* What is expected
Word for word, give the material below again, minus any images.

* Dataset extract
######
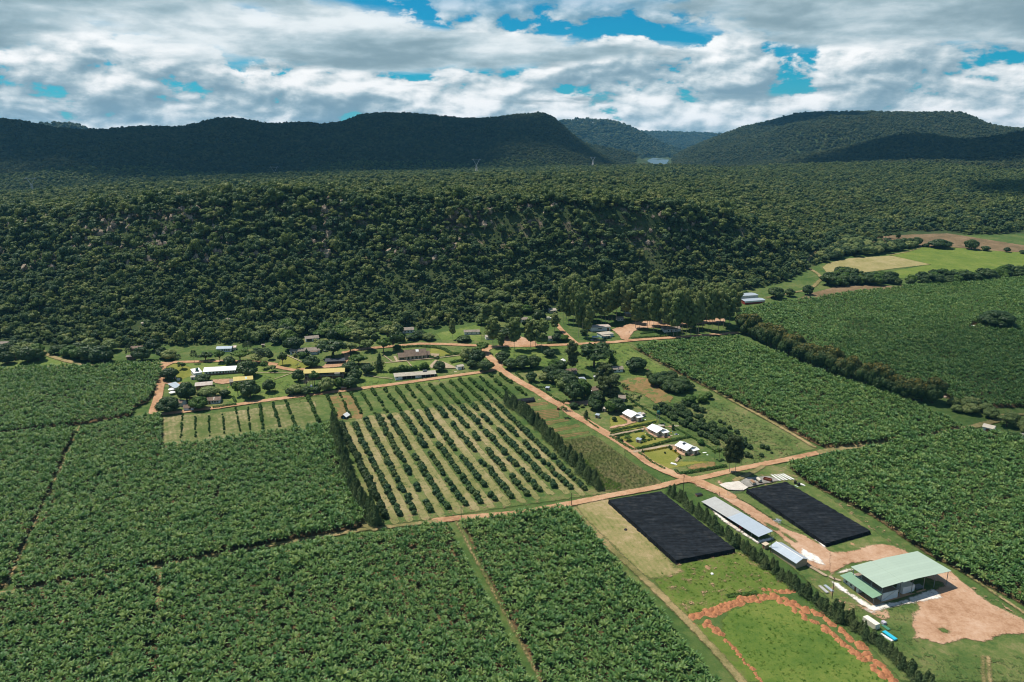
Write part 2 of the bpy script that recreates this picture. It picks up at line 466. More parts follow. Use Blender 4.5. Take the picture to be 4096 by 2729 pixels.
def rnd_lobes(rng, n, spread, zc, zr, r0, r1, flat):
    out = []
    for i in range(n):
        a = 2 * PI * (i + rng.random() * .7) / n; q = spread * (.35 + .65 * rng.random()) if i else 0
        r = r0 + (r1 - r0) * rng.random()
        out.append(((q * math.cos(a), q * math.sin(a), zc + zr * (rng.random() - .5)), (r, r * (.85 + .3 * rng.random()), r * flat)))
    return out

# woodland tree prototypes (metres): a lobed crown over a short visible trunk, one mesh each
def woodland_proto(i, big=False, mat=None):
    rng = np.random.default_rng(100 + i)
    flat = [.78, .62, .9, .7, .82, .58, .74, .95][i % 8]
    n = [9, 11, 8, 12, 10, 13, 9, 8][i % 8]
    zc, zr = [(4.8, 2.6), (5.0, 2.0), (5.2, 3.6), (4.6, 2.4), (5.0, 3.0), (4.6, 1.8), (5.4, 4.0), (4.4, 3.2)][i % 8]
    lobes = rnd_lobes(rng, n, 2.5, zc, zr, .85, 1.85, flat)
    C, Nn = lobes_leaves(lobes, .62, .56, rng, .42, -.5)
    v, f = rhomb(C, Nn, .58 * (.6 + .8 * rng.random(len(C))), rng, .7)
    v, f = with_core(v, f, lobes, .84, rng)
    mb = MB(); mb.tube((0, 0, -1), (.2, 0, 4.2), .28, .16, 5)
    for l in lobes[:3]: mb.tube((.15, 0, 3.2), l[0], .14, .06, 4)
    me = mesh_from('forest_tree', np.concatenate([v, np.array(mb.v)]), [tuple(q) for q in f] + [tuple(np.array(q) + len(v)) for q in mb.f],
                   [mat or L_FOREST, BARK], [0] * len(f) + [1] * len(mb.f))
    return me
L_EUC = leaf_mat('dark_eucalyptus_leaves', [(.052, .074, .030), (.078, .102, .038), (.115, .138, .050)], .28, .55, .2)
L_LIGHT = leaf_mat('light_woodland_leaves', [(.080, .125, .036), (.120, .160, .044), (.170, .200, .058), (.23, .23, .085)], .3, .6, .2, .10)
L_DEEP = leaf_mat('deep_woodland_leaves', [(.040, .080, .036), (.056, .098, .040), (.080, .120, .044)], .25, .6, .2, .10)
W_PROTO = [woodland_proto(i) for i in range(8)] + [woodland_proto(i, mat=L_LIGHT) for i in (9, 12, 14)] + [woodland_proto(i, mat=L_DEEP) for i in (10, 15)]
H_PROTO = [woodland_proto(i + 20, mat=L_HILL) for i in range(5)]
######
* Output of the exercise
Write part 2 of the bpy script that recreates this picture. It picks up at line 466. More parts follow. Use Blender 4.5. Take the picture to be 4096 by 2729 pixels.
def rnd_lobes(rng, n, spread, zc, zr, r0, r1, flat):
    out = []
    for i in range(n):
        a = 2 * PI * (i + rng.random() * .7) / n; q = spread * (.35 + .65 * rng.random()) if i else 0
        r = r0 + (r1 - r0) * rng.random()
        out.append(((q * math.cos(a), q * math.sin(a), zc + zr * (rng.random() - .5)), (r, r * (.85 + .3 * rng.random()), r * flat)))
    return out

# woodland tree prototypes (metres): a lobed crown over a short visible trunk, one mesh each
def woodland_proto(i, big=False, mat=None):
    rng = np.random.default_rng(100 + i)
    flat = [.78, .62, .9, .7, .82, .58, .74, .95][i % 8]
    n = [9, 11, 8, 12, 10, 13, 9, 8][i % 8]
    zc, zr = [(4.8, 2.6), (5.0, 2.0), (5.2, 3.6), (4.6, 2.4), (5.0, 3.0), (4.6, 1.8), (5.4, 4.0), (4.4, 3.2)][i % 8]
    lobes = rnd_lobes(rng, n, 2.5, zc, zr, .85, 1.85, flat)
    C, Nn = lobes_leaves(lobes, .62, .56, rng, .42, -.5)
    v, f = rhomb(C, Nn, .58 * (.6 + .8 * rng.random(len(C))), rng, .7)
    v, f = with_core(v, f, lobes, .84, rng)
    mb = MB(); mb.tube((0, 0, -1), (.2, 0, 4.2), .28, .16, 5)
    for l in lobes[:3]: mb.tube((.15, 0, 3.2), l[0], .14, .06, 4)
    me = mesh_from('forest_tree', np.concatenate([v, np.array(mb.v)]), [tuple(q) for q in f] + [tuple(np.array(q) + len(v)) for q in mb.f],
                   [mat or L_FOREST, BARK], [0] * len(f) + [1] * len(mb.f))
    return me
L_EUC = leaf_mat('dark_eucalyptus_leaves', [(.052, .074, .030), (.078, .102, .038), (.115, .138, .050)], .28, .55, .2)
L_LIGHT = leaf_mat('light_woodland_leaves', [(.080, .125, .036), (.120, .160, .044), (.170, .200, .058), (.23, .23, .085)], .3, .6, .2, .10)
L_DEEP = leaf_mat('deep_woodland_leaves', [(.040, .080, .036), (.056, .098, .040), (.080, .120, .044)], .25, .6, .2, .10)
W_PROTO = [woodland_proto(i) for i in range(8)] + [woodland_proto(i, mat=L_LIGHT) for i in (9, 12, 14)] + [woodland_proto(i, mat=L_DEEP) for i in (10, 15)]
H_PROTO = [woodland_proto(i + 20, mat=L_HILL) for i in range(5)]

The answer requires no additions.